A recent Knight Ridder interview with two leading members of the militant group closest to the Palestinian leadership underscores the obstacles these leaders face in stamping out the cyclical violence that has made peace seem like a cruel illusion.

“Violence must be answered with violence,” said Jareera, 28, a regional leader of the Al Aqsa Martyrs’ Brigade who was interviewed in the bedroom of a suicide bomber. “You call it suicide; it is our only weapon. It is the only weapon the Israelis fear.”

Keeping militants like Jareera from derailing the road map peace plan, as it’s called, has become a primary focus of new Palestinian Prime Minister Mahmoud Abbas. His new security chief, Mohammed Dahlan, conducted secret negotiations this week with militant groups and reportedly reached a cease-fire with Hamas, the organization responsible for most of the suicide bombings in the past 31 months. Similar talks are ongoing with Islamic Jihad and Al Aqsa, the militant wing of Abbas’ and Yasser Arafat’s Fatah group.

Al Aqsa has claimed responsibility for a suicide bombing in Kfar Saba two weeks ago that killed a security guard.
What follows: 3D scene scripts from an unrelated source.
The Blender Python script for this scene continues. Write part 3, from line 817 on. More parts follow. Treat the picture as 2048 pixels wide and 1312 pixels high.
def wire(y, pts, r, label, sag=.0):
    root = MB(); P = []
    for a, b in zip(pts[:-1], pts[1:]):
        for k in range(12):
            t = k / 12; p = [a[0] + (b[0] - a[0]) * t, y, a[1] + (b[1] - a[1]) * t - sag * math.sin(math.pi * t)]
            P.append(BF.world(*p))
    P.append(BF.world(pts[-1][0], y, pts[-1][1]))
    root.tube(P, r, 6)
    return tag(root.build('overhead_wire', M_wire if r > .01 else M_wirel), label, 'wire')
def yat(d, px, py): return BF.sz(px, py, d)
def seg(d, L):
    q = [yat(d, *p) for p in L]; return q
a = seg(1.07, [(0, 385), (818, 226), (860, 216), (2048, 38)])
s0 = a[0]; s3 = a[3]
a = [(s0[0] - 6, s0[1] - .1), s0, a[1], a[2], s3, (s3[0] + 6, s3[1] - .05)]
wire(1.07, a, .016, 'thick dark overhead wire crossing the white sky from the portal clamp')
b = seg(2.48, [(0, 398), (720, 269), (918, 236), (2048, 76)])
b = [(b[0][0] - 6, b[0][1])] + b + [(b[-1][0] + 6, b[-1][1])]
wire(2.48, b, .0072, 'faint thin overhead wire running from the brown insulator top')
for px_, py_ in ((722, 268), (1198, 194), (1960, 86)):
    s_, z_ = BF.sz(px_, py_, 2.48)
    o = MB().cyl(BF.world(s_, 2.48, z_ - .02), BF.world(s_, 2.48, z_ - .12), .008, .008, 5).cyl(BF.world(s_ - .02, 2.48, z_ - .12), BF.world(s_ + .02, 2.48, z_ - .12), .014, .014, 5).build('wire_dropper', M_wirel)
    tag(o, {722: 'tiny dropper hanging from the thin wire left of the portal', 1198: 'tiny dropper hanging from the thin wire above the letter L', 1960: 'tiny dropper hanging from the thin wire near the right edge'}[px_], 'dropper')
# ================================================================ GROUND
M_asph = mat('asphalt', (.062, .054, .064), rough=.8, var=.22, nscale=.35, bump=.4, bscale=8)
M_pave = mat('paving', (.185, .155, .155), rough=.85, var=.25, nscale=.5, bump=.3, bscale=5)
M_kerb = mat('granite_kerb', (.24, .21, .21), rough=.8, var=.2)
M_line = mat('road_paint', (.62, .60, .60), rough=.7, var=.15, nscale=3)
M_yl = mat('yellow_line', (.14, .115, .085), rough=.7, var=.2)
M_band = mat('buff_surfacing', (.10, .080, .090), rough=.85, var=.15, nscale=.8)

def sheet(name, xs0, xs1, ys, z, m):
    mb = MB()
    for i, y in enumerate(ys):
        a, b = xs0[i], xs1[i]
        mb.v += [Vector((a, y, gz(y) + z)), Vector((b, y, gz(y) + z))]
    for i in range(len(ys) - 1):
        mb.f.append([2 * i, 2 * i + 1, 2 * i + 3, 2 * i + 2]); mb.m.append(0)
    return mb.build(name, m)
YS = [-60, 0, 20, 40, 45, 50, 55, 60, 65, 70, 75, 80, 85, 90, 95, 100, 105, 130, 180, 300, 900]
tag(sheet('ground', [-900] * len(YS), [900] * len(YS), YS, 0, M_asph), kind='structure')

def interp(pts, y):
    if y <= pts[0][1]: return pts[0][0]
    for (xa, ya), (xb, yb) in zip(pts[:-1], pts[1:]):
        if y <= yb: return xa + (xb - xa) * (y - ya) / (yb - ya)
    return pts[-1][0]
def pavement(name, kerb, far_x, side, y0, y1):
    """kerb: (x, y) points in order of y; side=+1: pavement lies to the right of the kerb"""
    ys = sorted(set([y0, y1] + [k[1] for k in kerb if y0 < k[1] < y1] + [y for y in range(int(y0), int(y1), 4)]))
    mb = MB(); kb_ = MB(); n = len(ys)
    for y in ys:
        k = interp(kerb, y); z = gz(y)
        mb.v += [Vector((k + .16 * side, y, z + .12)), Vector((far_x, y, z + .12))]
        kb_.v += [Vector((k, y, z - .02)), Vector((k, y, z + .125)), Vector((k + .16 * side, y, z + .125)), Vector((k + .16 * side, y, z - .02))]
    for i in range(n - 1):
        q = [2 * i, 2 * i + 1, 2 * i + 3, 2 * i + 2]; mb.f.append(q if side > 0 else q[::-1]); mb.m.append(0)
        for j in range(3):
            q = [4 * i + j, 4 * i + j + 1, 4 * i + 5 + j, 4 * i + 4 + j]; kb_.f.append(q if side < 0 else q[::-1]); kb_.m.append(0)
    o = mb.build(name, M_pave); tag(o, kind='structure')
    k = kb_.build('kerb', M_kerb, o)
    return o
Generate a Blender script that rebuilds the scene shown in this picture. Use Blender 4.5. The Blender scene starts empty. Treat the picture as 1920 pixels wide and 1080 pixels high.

Al Aqsa also reportedly helped plan the suicide bombing at a Tel Aviv jazz club last week that killed three.

The attacks were warning shots, Jareera said, aimed at the peace process and the new Palestinian government, which has threatened to disarm militants.

If Abbas does crack down on groups such as Al Aqsa, he will have a difficult time. They are sophisticated, determined and widely supported by the Palestinian people.

It took a week for Knight Ridder to gain clearance from Al Aqsa’s intelligence apparatus for an interview with Jareera and Hazem, the group’s leaders in Tulkarem, which, with the West Bank city of Nablus, is an Al Aqsa stronghold.

The two leaders, who would give only their first names, said they are disgusted with the road map presented by the United States, Russia, the United Nations and the European Union. Hazem called it a “security map” for Israel that provided little for Palestinians.

“Palestinians are always the ones who are asked to give up their weapons; it is the Israeli army that should stop shooting,” Jareera said. “We are resistance fighters with a just cause; the terrorists are in the Israeli military.”

The two said Abbas and Dahlan should reach out to militant groups, rather than attack them, and had an ominous warning for the new security chief.

“If they try to dismantle us,” Jareera said, “they will pay the ultimate price — we are talking of civil war.”